Su buena temporada en Bologna volvió
a ponerlo en la órbita de los clubes más poderosos, y entre ellos fue el Inter
el que se hizo con sus servicios. En Milan fueron otros dos años irregulares en
los que Baggio debió convivir con la suplencia y la ignominia de los
entrenadores que preferían a los sudamericanos Ronaldo, Zamorano y Recoba. En
junio de 2000 se marchó del Giuseppe Meazza en silencio y con destino incierto.

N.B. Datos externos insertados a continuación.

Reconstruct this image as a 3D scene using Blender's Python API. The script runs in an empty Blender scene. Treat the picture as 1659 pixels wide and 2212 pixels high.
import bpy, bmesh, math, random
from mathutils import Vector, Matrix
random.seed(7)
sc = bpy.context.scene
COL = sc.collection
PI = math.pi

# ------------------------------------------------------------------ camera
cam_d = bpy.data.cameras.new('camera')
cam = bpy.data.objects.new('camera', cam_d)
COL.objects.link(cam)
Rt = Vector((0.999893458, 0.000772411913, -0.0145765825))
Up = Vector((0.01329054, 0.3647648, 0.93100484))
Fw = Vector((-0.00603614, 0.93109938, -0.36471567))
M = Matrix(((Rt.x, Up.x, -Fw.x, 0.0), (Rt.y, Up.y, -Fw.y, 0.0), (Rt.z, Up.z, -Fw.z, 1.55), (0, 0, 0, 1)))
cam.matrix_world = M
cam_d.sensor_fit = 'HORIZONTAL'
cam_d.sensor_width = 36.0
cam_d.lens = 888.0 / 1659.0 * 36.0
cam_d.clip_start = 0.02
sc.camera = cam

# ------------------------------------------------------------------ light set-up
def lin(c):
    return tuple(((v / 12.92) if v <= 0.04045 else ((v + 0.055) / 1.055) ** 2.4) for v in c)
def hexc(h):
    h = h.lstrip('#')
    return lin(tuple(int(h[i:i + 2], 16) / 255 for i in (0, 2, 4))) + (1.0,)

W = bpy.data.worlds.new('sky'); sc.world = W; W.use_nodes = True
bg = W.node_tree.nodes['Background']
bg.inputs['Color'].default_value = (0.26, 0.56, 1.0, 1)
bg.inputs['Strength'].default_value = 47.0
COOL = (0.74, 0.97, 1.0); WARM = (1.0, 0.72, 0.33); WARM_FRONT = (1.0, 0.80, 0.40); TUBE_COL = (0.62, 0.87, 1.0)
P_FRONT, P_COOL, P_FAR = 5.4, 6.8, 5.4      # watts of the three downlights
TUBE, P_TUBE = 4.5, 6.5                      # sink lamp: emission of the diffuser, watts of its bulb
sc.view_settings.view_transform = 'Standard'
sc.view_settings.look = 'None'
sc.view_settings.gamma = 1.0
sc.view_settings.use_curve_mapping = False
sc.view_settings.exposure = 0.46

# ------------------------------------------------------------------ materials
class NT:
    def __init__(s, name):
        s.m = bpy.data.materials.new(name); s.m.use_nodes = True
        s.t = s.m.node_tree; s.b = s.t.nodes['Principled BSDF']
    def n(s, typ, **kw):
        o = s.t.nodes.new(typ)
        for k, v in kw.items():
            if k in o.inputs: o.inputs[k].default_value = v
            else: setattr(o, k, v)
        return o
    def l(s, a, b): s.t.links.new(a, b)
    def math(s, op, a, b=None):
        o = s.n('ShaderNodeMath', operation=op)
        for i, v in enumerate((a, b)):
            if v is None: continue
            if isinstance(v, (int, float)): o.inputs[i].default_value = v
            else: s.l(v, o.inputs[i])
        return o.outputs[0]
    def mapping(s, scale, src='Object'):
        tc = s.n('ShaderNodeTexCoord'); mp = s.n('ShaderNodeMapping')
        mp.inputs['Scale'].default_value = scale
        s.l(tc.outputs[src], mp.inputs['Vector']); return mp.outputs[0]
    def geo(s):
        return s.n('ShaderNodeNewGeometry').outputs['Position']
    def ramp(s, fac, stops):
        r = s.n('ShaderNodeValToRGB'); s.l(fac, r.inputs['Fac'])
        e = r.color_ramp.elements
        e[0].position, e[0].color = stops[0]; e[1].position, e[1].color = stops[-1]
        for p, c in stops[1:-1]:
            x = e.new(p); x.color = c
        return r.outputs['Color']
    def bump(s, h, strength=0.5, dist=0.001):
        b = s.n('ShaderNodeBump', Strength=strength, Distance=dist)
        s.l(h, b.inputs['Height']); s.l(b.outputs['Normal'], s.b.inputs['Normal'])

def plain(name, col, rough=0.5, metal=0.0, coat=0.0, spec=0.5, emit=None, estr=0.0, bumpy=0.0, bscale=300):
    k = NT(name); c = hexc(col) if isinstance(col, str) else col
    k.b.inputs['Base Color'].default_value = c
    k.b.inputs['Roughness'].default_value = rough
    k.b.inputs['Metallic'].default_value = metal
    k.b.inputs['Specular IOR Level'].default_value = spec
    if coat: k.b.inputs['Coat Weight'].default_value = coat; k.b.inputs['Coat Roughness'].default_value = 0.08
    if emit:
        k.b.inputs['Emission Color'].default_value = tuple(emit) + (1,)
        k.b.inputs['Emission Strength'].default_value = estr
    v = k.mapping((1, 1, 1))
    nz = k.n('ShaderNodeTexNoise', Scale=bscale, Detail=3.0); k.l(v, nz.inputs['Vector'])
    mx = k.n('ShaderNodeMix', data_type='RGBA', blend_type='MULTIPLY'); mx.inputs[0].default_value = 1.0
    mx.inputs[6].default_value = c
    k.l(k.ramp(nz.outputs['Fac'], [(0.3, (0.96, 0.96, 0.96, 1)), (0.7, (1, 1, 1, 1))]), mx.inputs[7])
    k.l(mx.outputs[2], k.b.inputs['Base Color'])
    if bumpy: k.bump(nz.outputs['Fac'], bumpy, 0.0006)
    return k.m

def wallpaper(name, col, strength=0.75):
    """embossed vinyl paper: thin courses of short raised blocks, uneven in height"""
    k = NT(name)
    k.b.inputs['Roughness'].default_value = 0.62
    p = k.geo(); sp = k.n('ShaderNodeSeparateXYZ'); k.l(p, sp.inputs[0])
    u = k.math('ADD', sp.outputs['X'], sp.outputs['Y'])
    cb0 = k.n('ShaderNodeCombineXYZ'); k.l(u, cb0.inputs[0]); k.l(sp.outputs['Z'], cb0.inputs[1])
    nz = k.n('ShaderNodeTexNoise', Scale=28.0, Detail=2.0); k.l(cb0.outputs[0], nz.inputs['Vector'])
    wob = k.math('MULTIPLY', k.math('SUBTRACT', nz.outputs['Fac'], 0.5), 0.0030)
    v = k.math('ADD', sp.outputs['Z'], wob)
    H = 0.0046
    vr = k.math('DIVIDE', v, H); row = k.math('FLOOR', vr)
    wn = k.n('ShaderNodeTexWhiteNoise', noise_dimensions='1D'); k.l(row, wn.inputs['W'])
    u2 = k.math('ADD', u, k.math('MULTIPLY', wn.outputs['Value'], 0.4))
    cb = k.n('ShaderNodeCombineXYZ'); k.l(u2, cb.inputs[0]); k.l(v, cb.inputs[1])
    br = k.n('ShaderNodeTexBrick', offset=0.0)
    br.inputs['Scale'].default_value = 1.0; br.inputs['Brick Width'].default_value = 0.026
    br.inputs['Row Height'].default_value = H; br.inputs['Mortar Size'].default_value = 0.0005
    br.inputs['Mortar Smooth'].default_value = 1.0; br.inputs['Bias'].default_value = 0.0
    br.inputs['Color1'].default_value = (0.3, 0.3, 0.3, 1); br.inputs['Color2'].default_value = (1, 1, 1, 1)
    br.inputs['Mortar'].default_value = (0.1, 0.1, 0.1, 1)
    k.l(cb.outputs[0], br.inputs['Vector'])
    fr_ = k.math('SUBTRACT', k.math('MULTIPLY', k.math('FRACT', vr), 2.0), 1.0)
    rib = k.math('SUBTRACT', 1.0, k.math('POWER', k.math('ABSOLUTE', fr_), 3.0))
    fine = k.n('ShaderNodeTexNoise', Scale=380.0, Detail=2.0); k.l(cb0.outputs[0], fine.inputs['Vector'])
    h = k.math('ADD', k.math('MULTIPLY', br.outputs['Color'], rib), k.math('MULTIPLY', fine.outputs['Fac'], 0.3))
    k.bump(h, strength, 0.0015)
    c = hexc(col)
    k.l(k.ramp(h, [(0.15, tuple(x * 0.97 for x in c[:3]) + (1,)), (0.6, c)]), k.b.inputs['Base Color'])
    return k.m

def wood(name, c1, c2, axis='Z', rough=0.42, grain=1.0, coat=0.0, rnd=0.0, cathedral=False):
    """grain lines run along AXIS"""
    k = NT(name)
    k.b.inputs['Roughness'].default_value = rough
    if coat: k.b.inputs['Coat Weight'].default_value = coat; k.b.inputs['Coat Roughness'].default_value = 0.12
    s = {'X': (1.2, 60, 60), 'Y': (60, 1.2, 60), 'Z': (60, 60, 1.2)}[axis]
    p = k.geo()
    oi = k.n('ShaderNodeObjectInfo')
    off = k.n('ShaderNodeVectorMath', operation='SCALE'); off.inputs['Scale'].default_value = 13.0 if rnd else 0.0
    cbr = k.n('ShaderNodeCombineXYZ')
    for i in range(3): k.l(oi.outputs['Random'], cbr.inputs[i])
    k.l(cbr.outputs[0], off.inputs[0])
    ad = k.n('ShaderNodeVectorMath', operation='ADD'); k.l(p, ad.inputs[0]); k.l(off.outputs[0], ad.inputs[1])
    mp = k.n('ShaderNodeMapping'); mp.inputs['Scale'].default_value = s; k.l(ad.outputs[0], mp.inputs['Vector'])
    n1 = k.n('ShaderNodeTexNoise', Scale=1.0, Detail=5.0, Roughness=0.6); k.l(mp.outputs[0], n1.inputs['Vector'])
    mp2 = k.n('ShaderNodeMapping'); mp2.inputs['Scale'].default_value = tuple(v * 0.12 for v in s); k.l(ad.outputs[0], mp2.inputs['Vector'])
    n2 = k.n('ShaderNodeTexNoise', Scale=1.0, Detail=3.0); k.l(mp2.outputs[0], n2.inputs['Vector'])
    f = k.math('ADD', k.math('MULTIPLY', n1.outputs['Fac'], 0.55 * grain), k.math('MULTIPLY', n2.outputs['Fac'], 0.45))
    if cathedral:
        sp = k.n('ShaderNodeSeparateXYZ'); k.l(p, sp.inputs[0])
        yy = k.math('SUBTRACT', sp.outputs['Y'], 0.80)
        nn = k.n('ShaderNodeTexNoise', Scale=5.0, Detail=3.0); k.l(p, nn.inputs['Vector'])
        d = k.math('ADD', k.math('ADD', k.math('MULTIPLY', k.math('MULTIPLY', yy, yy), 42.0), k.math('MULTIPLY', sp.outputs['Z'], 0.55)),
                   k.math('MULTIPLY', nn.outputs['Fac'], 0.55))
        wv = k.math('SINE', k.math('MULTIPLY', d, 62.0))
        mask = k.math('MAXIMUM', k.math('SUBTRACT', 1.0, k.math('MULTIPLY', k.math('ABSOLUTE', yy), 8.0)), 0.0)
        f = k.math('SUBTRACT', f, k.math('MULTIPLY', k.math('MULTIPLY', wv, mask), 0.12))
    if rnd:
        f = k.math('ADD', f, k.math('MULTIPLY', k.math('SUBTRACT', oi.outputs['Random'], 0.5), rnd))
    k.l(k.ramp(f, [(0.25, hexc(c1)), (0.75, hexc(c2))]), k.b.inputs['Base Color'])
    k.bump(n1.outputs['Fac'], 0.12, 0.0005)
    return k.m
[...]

Sin embargo Roby no iba a aceptar
tan amarga despedida y ante el llamado del Brescia se aprestó a afrontar su
enésimo y último desafío. A los treinta y tres años se alimentaba de los
titulares que aseguraban que estaba acabado y no tenía nada más para dar. En el
Mario Rigamonti volvió a sentirse valorado y demostró que su fútbol no se había
extinguido. Fueron cuatro temporadas inolvidables en las que Baggio regaló lo
último de su repertorio. Su última función fue el 16 de mayo de 2004 ante el
Milan; aquel día las ochenta mil almas del San Siro lo despidieron de pie y
entre aplausos. Desde entonces ya nadie volvió a ponerse la camiseta número diez
en el Biancoazzurri.
Casi diez años antes de su retiro
había vivido su instante más trágico, el mismo que él eligió recordar en una
entrevista televisiva cuando el conductor le pidió que resuma su vasta
trayectoria en unas pocas líneas. “Juro que aquel penal lo he tirado de todas
las formas, en sueños, en el pasillo de casa y siempre lo he convertido, fue el
momento más duro de mi carrera, ojalá pudiese borrarlo y así no tener que
recordarlo justamente ante su pregunta”, fue la respuesta del italiano, con la
vista clavada en el piso. Baggio omitió un detalle: erran nada más los que se
animan a patear, y sólo los buenos de verdad lo hacen.